Tuesday, September 03, 2002

And Now, For Something Completely Contemptible. . .

The not-so-secret dirty secret of the crash is that even as investors were losing 70%, 90%, even in some cases all of their holdings, top officials of many of the companies that have crashed the hardest were getting immensely, extraordinarily, obscenely wealthy. They got rich because they were able to take advantage of the bubble to cash in hundreds of millions of dollars' worth of stock--stock that was usually handed to them via risk-free options--at vastly inflated prices. When the bubble burst, their shareholders were left holding the bag. But, hey, they had theirs.

How much did they take in? We'll get to that in a second, but first we need to explain the criteria for the list that accompanies this story. First, we looked at companies that had hit a market cap of at least $400 million--and fallen by at least 75% from the highs they reached during the bubble years. Second, we counted insider stock sales from 1999 onward. (That's why Gary Winnick's tally comes to "only" $508 million on our list; he had sold a ton of Global Crossing stock before 1999.) And third, we included only stock sold by top executives and board members; the quick profits made by the venture capital firms that funded the dot-com boom were excluded. (Also excluded in all but a very few cases--largely because it's impossible to track--was stock sold by company officers after they left their jobs. For the same reason, we did not include the cost of acquiring the shares; in most cases option prices were so low that including that cost would hardly affect the totals.) What we cared about, ultimately, was a simple, straightforward thing: How much cash did the top executives at America's Losingest Companies reap by selling their shares to the investing public?

Even with these fairly narrow parameters, the numbers are astounding. Executives and directors of the 1,035 corporations that met our criteria took out, by our estimate, roughly $66 billion. Of that amount, a total haul of $23 billion went to 466 insiders at the 25 corporations where the executives cashed out the most. Those are the companies that make up this list.

The top 25 include some big and obvious names: Cisco (CEO John Chambers: $239 million), for instance, and AOL Time Warner, parent of FORTUNE's publisher (chairman Steve Case: $475 million). But they also include companies you would be surprised to find on a top-25 list of any kind. Executives and directors at a software maker called Ariba raked in $1.24 billion even as its stock was falling from $150 to around $3. Yahoo executives reaped $901 million in stock sales while the company's shares fell from $250 to about $11.
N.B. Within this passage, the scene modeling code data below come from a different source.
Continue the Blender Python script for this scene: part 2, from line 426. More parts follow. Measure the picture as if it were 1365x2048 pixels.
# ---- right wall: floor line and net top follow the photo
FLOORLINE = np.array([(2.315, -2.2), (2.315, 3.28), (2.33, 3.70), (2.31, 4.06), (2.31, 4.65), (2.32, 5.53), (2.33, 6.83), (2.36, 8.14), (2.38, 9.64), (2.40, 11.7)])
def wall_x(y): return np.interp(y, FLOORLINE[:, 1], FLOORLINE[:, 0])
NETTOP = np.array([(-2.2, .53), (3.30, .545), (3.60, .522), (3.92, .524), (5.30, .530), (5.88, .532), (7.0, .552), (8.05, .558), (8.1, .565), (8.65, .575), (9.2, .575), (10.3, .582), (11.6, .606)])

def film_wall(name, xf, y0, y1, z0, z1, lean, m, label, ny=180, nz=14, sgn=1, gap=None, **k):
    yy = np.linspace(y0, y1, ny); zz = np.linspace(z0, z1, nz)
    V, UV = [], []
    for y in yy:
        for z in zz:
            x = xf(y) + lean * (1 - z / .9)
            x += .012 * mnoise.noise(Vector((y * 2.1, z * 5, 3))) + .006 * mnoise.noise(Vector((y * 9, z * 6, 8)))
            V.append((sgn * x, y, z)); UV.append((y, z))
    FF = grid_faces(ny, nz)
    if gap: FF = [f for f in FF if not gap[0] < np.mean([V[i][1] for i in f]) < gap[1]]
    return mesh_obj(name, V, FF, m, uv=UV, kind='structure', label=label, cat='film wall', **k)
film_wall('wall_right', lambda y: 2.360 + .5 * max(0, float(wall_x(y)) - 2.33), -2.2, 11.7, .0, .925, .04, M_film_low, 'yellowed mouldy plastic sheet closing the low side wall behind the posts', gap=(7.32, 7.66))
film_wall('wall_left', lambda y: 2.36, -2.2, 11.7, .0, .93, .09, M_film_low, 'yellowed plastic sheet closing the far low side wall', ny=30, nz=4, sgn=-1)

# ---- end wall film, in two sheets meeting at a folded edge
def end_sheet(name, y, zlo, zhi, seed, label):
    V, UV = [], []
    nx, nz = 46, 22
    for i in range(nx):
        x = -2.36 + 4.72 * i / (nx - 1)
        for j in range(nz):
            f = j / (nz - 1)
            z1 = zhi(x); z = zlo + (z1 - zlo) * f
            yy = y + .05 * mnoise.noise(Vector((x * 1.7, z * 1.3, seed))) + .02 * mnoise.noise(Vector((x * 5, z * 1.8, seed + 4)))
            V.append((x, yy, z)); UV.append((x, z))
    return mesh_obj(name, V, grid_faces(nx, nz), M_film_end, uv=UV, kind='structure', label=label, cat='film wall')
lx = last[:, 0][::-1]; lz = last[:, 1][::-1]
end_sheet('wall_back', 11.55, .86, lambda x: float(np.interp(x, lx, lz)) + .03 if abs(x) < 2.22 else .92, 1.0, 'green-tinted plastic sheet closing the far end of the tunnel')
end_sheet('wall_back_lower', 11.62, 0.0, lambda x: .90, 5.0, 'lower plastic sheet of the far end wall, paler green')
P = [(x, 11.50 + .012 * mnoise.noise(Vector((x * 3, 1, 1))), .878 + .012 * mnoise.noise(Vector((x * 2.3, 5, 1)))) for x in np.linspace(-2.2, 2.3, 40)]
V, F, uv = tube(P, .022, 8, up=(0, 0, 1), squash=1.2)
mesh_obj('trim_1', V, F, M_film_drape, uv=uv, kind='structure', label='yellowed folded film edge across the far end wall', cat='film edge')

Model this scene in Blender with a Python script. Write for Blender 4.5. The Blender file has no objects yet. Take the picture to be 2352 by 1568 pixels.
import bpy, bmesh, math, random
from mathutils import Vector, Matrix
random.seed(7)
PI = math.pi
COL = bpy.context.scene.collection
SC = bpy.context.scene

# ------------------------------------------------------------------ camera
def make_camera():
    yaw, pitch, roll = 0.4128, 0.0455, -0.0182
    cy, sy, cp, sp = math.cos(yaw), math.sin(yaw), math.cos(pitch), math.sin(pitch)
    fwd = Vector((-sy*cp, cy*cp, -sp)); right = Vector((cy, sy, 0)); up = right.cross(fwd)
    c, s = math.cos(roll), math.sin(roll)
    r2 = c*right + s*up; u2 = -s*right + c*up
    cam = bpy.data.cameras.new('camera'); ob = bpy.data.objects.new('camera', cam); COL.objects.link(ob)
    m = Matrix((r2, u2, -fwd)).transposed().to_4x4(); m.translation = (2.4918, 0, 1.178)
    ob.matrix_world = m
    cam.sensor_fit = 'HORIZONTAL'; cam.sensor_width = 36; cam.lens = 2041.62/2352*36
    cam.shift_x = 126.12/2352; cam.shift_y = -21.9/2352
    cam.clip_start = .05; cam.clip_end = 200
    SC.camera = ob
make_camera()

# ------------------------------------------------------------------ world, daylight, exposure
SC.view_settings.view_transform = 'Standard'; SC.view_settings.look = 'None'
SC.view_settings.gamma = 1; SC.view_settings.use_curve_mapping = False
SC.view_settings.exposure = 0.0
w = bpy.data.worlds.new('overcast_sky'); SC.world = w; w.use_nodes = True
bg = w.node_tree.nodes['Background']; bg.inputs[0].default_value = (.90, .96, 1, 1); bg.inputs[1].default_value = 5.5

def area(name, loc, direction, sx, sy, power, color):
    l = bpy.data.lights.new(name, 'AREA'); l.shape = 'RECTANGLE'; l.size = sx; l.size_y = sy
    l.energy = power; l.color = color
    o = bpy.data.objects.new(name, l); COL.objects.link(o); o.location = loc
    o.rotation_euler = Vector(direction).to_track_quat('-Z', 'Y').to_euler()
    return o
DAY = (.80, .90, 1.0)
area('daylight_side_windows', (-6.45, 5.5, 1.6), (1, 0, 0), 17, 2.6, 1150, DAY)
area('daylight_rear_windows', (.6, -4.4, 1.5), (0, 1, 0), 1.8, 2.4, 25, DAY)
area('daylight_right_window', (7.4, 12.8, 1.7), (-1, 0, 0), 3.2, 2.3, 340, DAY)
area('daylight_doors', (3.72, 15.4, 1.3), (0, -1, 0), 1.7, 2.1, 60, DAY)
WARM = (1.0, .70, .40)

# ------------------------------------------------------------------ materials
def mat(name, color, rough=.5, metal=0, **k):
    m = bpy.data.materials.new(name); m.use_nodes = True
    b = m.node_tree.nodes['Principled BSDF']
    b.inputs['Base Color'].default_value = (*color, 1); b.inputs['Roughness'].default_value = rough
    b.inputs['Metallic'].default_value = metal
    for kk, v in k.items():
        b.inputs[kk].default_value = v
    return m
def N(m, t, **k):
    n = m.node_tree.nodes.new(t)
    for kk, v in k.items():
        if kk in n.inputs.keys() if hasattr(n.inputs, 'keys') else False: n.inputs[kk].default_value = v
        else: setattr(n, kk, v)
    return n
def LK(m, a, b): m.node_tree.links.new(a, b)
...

Somebody, please send these guys to jail.

And they say we don't need government regulation of business — that market forces will ensure Truth, Justice, and the American Way.

I would also like to point out the source of these numbers. Is it a notorious left-wing hippie do-gooder magazine like Mother Jones? Nope, though they have an interesting editorial on the potential political effects of corporate scandals. Is it a brilliant social satire from Mad? No, though they feature a devastatingly funny story of the Martha Stewart insider-trading scandal. It is a classic list from Fortune, one of the most respectable business journals and a bastion of free enterprise.